Das Verhalten des Angeklagten G und der Angeklagten hat das Landgericht als Aussetzung mit Todesfolge (§ 221 Abs. 1 Nr. 2 und Abs. 3 StGB) gewertet. Es vermochte sich nicht davon zu überzeugen, dass sie auch mit dem Eintritt des Todes rechneten und sich damit abfanden (§ 212 Abs. 1, § 13 Abs. 1 StGB). Bezüglich des Angeklagten Go hat es nur eine unterlassene Hilfeleistung (§ 323c Abs. 1 StGB) als erfüllt angesehen, weil diesen keine spezifischen Obhuts- und Beistandspflichten trafen.
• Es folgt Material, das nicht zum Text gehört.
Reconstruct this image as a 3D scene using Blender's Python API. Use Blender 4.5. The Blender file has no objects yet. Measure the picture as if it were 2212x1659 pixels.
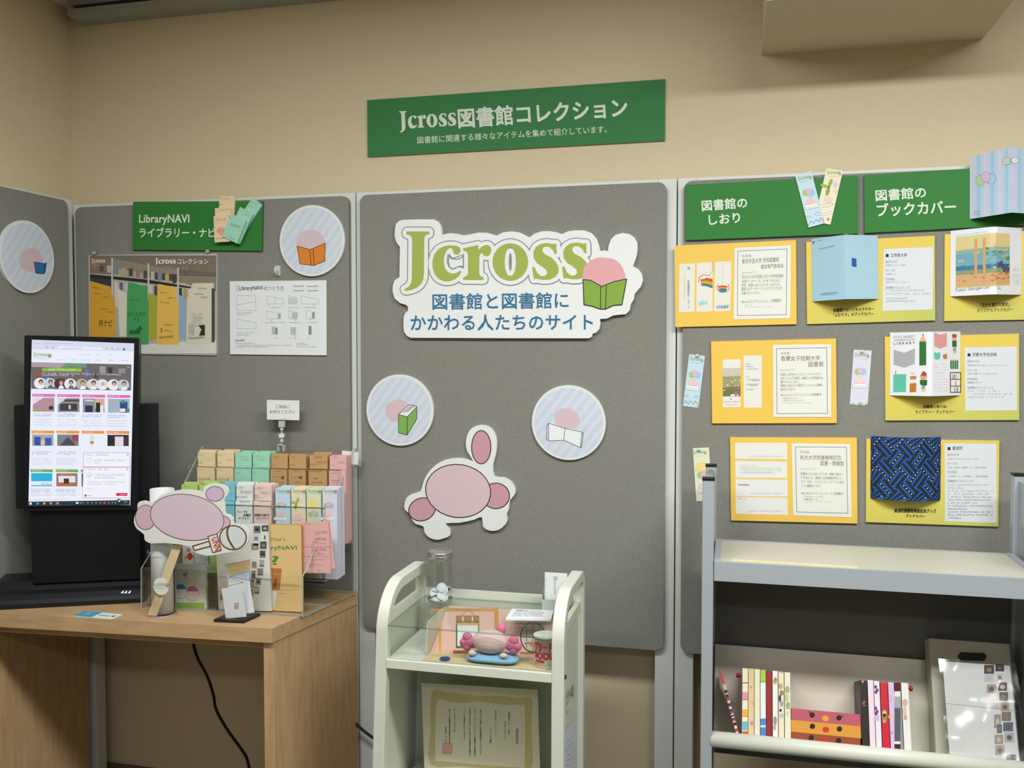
import bpy, math, random
from mathutils import Vector, Matrix
from mathutils.geometry import tessellate_polygon
sc = bpy.context.scene
COL = sc.collection
random.seed(7)

# ------------------------------------------------------------ camera
FPX, CX, CY = 1950.0, 1106.0, 829.5
YAW, PIT = math.radians(13.815), math.radians(2.2906)
CAM = Vector((0, -2.379, 1.4))
FW = Vector((-math.sin(YAW)*math.cos(PIT), math.cos(YAW)*math.cos(PIT), -math.sin(PIT)))
RT = Vector((math.cos(YAW), math.sin(YAW), 0))
UP = RT.cross(FW)
cd = bpy.data.cameras.new('camera'); cam = bpy.data.objects.new('camera', cd); COL.objects.link(cam)
cd.sensor_width = 36; cd.lens = FPX/2212*36; cd.clip_start = .05
m = Matrix((RT, UP, -FW)).transposed().to_4x4(); m.translation = CAM
cam.matrix_world = m
sc.camera = cam
# ------------------------------------------------------------ world, lights, exposure
sc.view_settings.view_transform = 'Standard'; sc.view_settings.look = 'None'
sc.view_settings.gamma = 1; sc.view_settings.use_curve_mapping = False
sc.view_settings.exposure = 0.0
w = bpy.data.worlds.new('world'); sc.world = w; w.use_nodes = True
w.node_tree.nodes['Background'].inputs[0].default_value = (1, .98, .95, 1)
w.node_tree.nodes['Background'].inputs[1].default_value = .05
def area(n, loc, sx, sy, watt, col=(.98, 1, .985)):
    l = bpy.data.lights.new(n, 'AREA'); l.shape = 'RECTANGLE'; l.size = sx; l.size_y = sy; l.energy = watt; l.color = col
    o = bpy.data.objects.new(n, l); COL.objects.link(o); o.location = loc
for i, (x, y, wt) in enumerate([(.75, -1.45, 52), (-.85, -1.45, 34), (.7, -3.4, 14), (-.9, -3.4, 8)]):
    area('ceiling_lamp_light', (x, y, 2.43), 1.2, .28, wt)

# ------------------------------------------------------------ materials
MATS = {}
def lin(c): return c/12.92 if c <= .04045 else ((c+.055)/1.055)**2.4
def rgb(h): return tuple(lin(int(h[i:i+2], 16)/255) for i in (0, 2, 4)) + (1,)
def mat(h, rough=.6, spec=.3, metal=0, kind=None, h2=None, scale=20., bump=0., emit=0., coat=0.):
    key = (h, rough, spec, metal, kind, h2, scale, bump, emit, coat)
    if key in MATS: return MATS[key]
    m = bpy.data.materials.new('mat_%s_%s' % (kind or 'plain', h)); m.use_nodes = True
    nt = m.node_tree; b = nt.nodes['Principled BSDF']; N = nt.nodes.new; L = nt.links.new
    b.inputs['Base Color'].default_value = rgb(h); b.inputs['Roughness'].default_value = rough
    b.inputs['Specular IOR Level'].default_value = spec; b.inputs['Metallic'].default_value = metal
    b.inputs['Coat Weight'].default_value = coat
    if emit:
        b.inputs['Base Color'].default_value = (.01, .01, .01, 1)
        b.inputs['Emission Color'].default_value = rgb(h); b.inputs['Emission Strength'].default_value = emit
    if kind:
        tc = N('ShaderNodeTexCoord'); mp = N('ShaderNodeMapping'); L(tc.outputs['Object'], mp.inputs[0])
        rp = N('ShaderNodeValToRGB'); rp.color_ramp.elements[0].color = rgb(h); rp.color_ramp.elements[1].color = rgb(h2 or h)
        if kind == 'grad': el = rp.color_ramp.elements.new(.42); el.color = rgb('d6c860')
        if kind in ('noise', 'wood', 'weave'):
            t = N('ShaderNodeTexNoise'); t.inputs['Scale'].default_value = scale; t.inputs['Detail'].default_value = 6
            if kind == 'wood': mp.inputs['Scale'].default_value = (1, 8, 8) if bump >= 0 else (8, 8, 1)
            f = t.outputs['Fac']; rp.color_ramp.elements[0].position = .3; rp.color_ramp.elements[1].position = .7
        elif kind == 'stripe':
            t = N('ShaderNodeTexWave'); t.inputs['Scale'].default_value = scale; t.inputs['Distortion'].default_value = 1.2
            t.inputs['Detail'].default_value = 1; t.inputs['Detail Scale'].default_value = 3
            mp.inputs['Rotation'].default_value = (0, 0, bump); f = t.outputs['Fac']
        elif kind == 'grad':
            t = N('ShaderNodeSeparateXYZ'); a = N('ShaderNodeMath'); a.operation = 'MULTIPLY_ADD'
            mp.inputs['Scale'].default_value = (.35/scale, 1/scale, 1)
            d = N('ShaderNodeMath'); d.operation = 'SUBTRACT'
            L(mp.outputs[0], t.inputs[0]); L(t.outputs[1], d.inputs[0]); L(t.outputs[0], d.inputs[1])
            a.inputs[1].default_value = .5; a.inputs[2].default_value = .5; L(d.outputs[0], a.inputs[0]); f = a.outputs[0]
        if kind != 'grad': L(mp.outputs[0], t.inputs['Vector'])
        L(f, rp.inputs[0]); L(rp.outputs[0], b.inputs['Base Color'])
        if kind in ('noise', 'weave') and bump:
            bp = N('ShaderNodeBump'); bp.inputs['Strength'].default_value = bump; bp.inputs['Distance'].default_value = .002
            L(f, bp.inputs['Height']); L(bp.outputs[0], b.inputs['Normal'])
    MATS[key] = m; return m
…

Die auf die Revisionen des Angeklagten G und der Angeklagten sowie der Nebenkläger erfolgte rechtliche Überprüfung durch den 6. Strafsenat des Bundesgerichtshofs hat keine durchgreifenden Rechtsfehler zum Vor- oder Nachteil der Angeklagten ergeben. Das Urteil ist damit rechtskräftig.

Vorinstanz:

LG Weiden i.d. Opf. – Urteil vom 20. August 2021 – 1 Ks 21 Js 8059/20

Die maßgeblichen Vorschriften des StGB lauten:

  • 13 Begehen durch Unterlassen

(1) Wer es unterlässt, einen Erfolg abzuwenden, der zum Tatbestand eines Strafgesetzes gehört, ist nach diesem Gesetz nur dann strafbar, wenn er rechtlich dafür einzustehen hat, dass der Erfolg nicht eintritt, und wenn das Unterlassen der Verwirklichung des gesetzlichen Tatbestandes durch ein Tun entspricht.

 

[…]

 

  • 212 Totschlag

 

(1) Wer einen Menschen tötet, ohne Mörder zu sein, wird als Totschläger mit Freiheitsstrafe nicht unter fünf Jahren bestraft.

 

[…]

 

  • 221 Aussetzung

 

(1) Wer einen Menschen

 

  1. in eine hilflose Lage versetzt oder

 

  1. in einer hilflosen Lage im Stich lässt, obwohl er ihn in seiner Obhut hat oder ihm sonst

 

beizustehen verpflichtet ist,

 

und ihn dadurch der Gefahr des Todes oder einer schweren Gesundheitsschädigung aussetzt, wird mit Freiheitsstrafe von drei Monaten bis zu fünf Jahren bestraft.

 

[…]

 

(3) Verursacht der Täter durch die Tat den Tod des Opfers, so ist die Strafe Freiheitsstrafe nicht unter drei Jahren.

 

[…]

 

  • 323c Unterlassene Hilfeleistung; Behinderung von hilfeleistenden Personen

 

(1) Wer bei Unglücksfällen oder gemeiner Gefahr oder Not nicht Hilfe leistet, obwohl dies erforderlich und ihm den Umständen nach zuzumuten, insbesondere ohne erhebliche eigene Gefahr und ohne Verletzung anderer wichtiger Pflichten möglich ist, wird mit Freiheitsstrafe bis zu einem Jahr oder mit Geldstrafe bestraft.